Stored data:

Begin

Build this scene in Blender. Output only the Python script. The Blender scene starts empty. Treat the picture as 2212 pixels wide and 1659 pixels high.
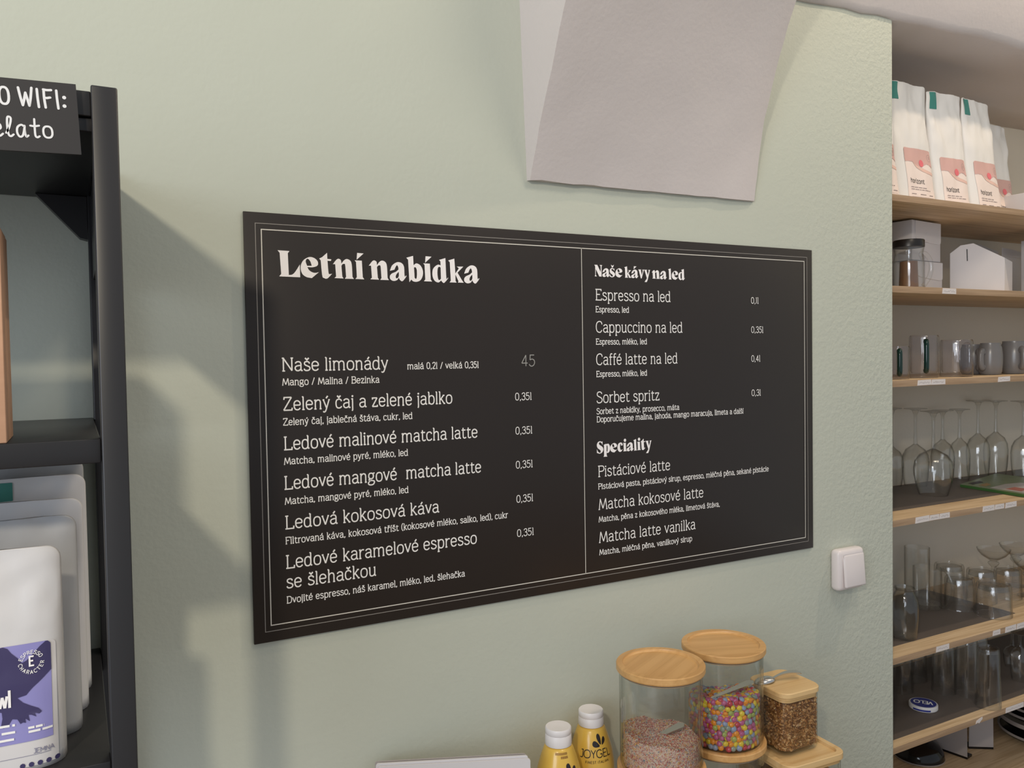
import bpy, bmesh, math, random
from mathutils import Vector, Matrix, noise

# ---------------------------------------------------------------- camera, world, lights, exposure
scene = bpy.context.scene
COL = scene.collection
PI = math.pi
FPX, CX, CY = 1763.607, 1106.0, 829.5            # focal length in pixels of the 2212 x 1659 frame
CAM = Vector((-0.20946, -1.16747, 0.39193))
yaw, pitch, roll = 0.491443, -0.0307748, -0.0160429
FWD = Vector((math.sin(yaw) * math.cos(pitch), math.cos(yaw) * math.cos(pitch), math.sin(pitch)))
_r = Vector((math.cos(yaw), -math.sin(yaw), 0.0))
_u = _r.cross(FWD)
RGT = _r * math.cos(roll) + _u * math.sin(roll)
UPV = -_r * math.sin(roll) + _u * math.cos(roll)
cam_data = bpy.data.cameras.new('camera')
cam_data.sensor_width = 36.0
cam_data.lens = FPX / 2212.0 * 36.0
cam_data.clip_start = 0.01
cam = bpy.data.objects.new('camera', cam_data)
COL.objects.link(cam)
m3 = Matrix((RGT, UPV, -FWD)).transposed()
cam.matrix_world = Matrix.Translation(CAM) @ m3.to_4x4()
scene.camera = cam

scene.view_settings.view_transform = 'Standard'
scene.view_settings.look = 'None'
scene.view_settings.gamma = 1.0
scene.view_settings.use_curve_mapping = False
scene.view_settings.exposure = 0.08
scene.cycles.transparent_max_bounces = 40          # many glass walls one behind the other
scene.cycles.max_bounces = 10

world = bpy.data.worlds.new('room_ambient')
scene.world = world
world.use_nodes = True
bg = world.node_tree.nodes['Background']
bg.inputs[0].default_value = (0.86, 0.93, 1.0, 1)
bg.inputs[1].default_value = 0.42


def lamp(name, loc, target, power, color, size, kind='AREA', spot=None):
    d = bpy.data.lights.new(name, kind)
    d.energy = power
    d.color = color
    if kind == 'AREA':
        d.shape = 'DISK'
        d.size = size
    else:
        d.shadow_soft_size = size
        if spot:
            d.spot_size = spot
            d.spot_blend = 0.6
    o = bpy.data.objects.new(name, d)
    COL.objects.link(o)
    o.location = loc
    o.rotation_euler = (Vector(target) - Vector(loc)).to_track_quat('-Z', 'Y').to_euler()
    return o


# warm ceiling lamp behind the guest, over the bookcase
lamp('ceiling_lamp', (-0.92, -1.6, 1.2), (0.3, 0, 0.3), 50.0, (1.0, 0.88, 0.68), 0.05, 'POINT')
# warm lamp high in front of the niche, out of frame at the right
lamp('niche_lamp', (2.0, -0.5, 2.0), (1.8, 0.1, 0.6), 36.0, (1.0, 0.80, 0.58), 0.03, 'POINT')
# added overhead fill over the counter, brightens the lower wall, lids and caps
lamp('added_overhead_fill', (0.80, -1.05, 1.9), (0.6, 0, 0.0), 25.0, (1.0, 0.86, 0.66), 0.22, 'POINT')
# daylight from the shop window far to the left
lamp('window_daylight', (-3.4, -2.6, 0.9), (0.6, 0, 0.3), 62.0, (0.80, 0.88, 1.0), 2.2, 'AREA')


# ---------------------------------------------------------------- pixel <-> place helpers (the camera is known)
def ray(x, y):
    return FWD + RGT * ((x - CX) / FPX) - UPV * ((y - CY) / FPX)


def at(x, y, Y=0.0):                              # point of the upright plane at depth Y seen at pixel x, y
    d = ray(x, y)
    return CAM + d * ((Y - CAM.y) / d.y)


def atz(x, y, Z):                                 # point of the level plane at height Z seen at pixel x, y
    d = ray(x, y)
    return CAM + d * ((Z - CAM.z) / d.z)


def px2m(P, n, round_=False):                     # n pixels at the distance of P in metres
    v = Vector(P) - CAM
    dep = v.dot(FWD)
    c = dep / v.length
    return n * dep / FPX * (c if round_ else 1.0)


# ---------------------------------------------------------------- materials
def mat(name, color, rough=0.6, metal=0.0, spec=0.5, coat=0.0, bump=None, noise_mix=None, subsurf=0.0):
    m = bpy.data.materials.new(name)
    m.use_nodes = True
    nt = m.node_tree
    b = nt.nodes['Principled BSDF']
    b.inputs['Base Color'].default_value = (*color, 1)
    b.inputs['Roughness'].default_value = rough
    b.inputs['Metallic'].default_value = metal
    b.inputs['Specular IOR Level'].default_value = spec
    b.inputs['Coat Weight'].default_value = coat
    if bump or noise_mix:
        tc = nt.nodes.new('ShaderNodeTexCoord')
    if noise_mix:                                 # (second colour, scale)
        n = nt.nodes.new('ShaderNodeTexNoise')
        n.inputs['Scale'].default_value = noise_mix[1]
        n.inputs['Detail'].default_value = 4
        nt.links.new(tc.outputs['Object'], n.inputs['Vector'])
        r = nt.nodes.new('ShaderNodeMix')
        r.data_type = 'RGBA'
        r.inputs['A'].default_value = (*color, 1)
        r.inputs['B'].default_value = (*noise_mix[0], 1)
        nt.links.new(n.outputs['Fac'], r.inputs['Factor'])
        nt.links.new(r.outputs['Result'], b.inputs['Base Color'])
    if bump:                                      # (scale, strength, distance)
        n2 = nt.nodes.new('ShaderNodeTexNoise')
        n2.inputs['Scale'].default_value = bump[0]
        n2.inputs['Detail'].default_value = 5
        nt.links.new(tc.outputs['Object'], n2.inputs['Vector'])
        bp = nt.nodes.new('ShaderNodeBump')
        bp.inputs['Strength'].default_value = bump[1]
        bp.inputs['Distance'].default_value = bump[2]
        nt.links.new(n2.outputs['Fac'], bp.inputs['Height'])
        nt.links.new(bp.outputs['Normal'], b.inputs['Normal'])
    return m


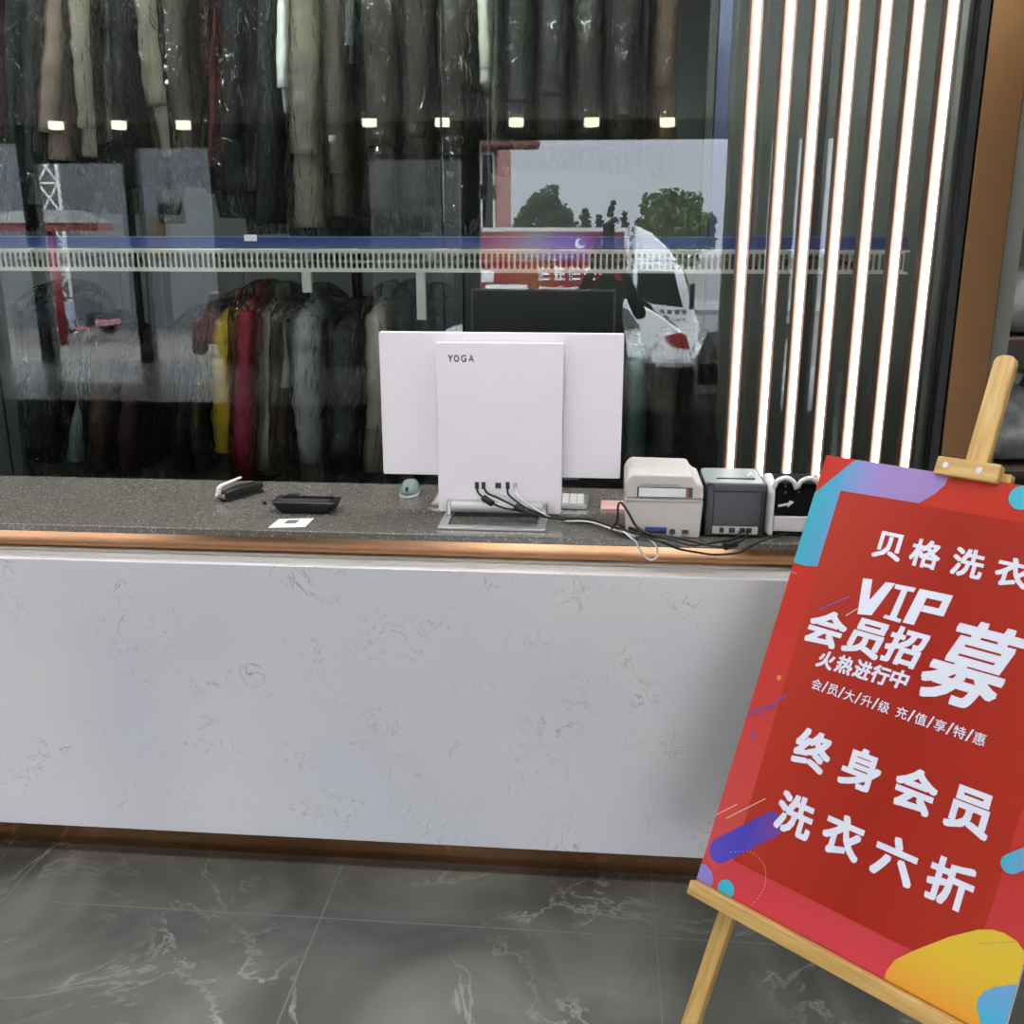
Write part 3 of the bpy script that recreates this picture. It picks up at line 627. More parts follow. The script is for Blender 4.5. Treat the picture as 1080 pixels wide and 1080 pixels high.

End

STATED GOAL: Output exactly the span of lines from the top of the listing through the line holding "from mathutils import Vector, Matrix, noise", and leave every picture out.

OUTPUT FOR THIS EXERCISE:
Build this scene in Blender. Output only the Python script. The Blender scene starts empty. Treat the picture as 2212 pixels wide and 1659 pixels high.
import bpy, bmesh, math, random
from mathutils import Vector, Matrix, noise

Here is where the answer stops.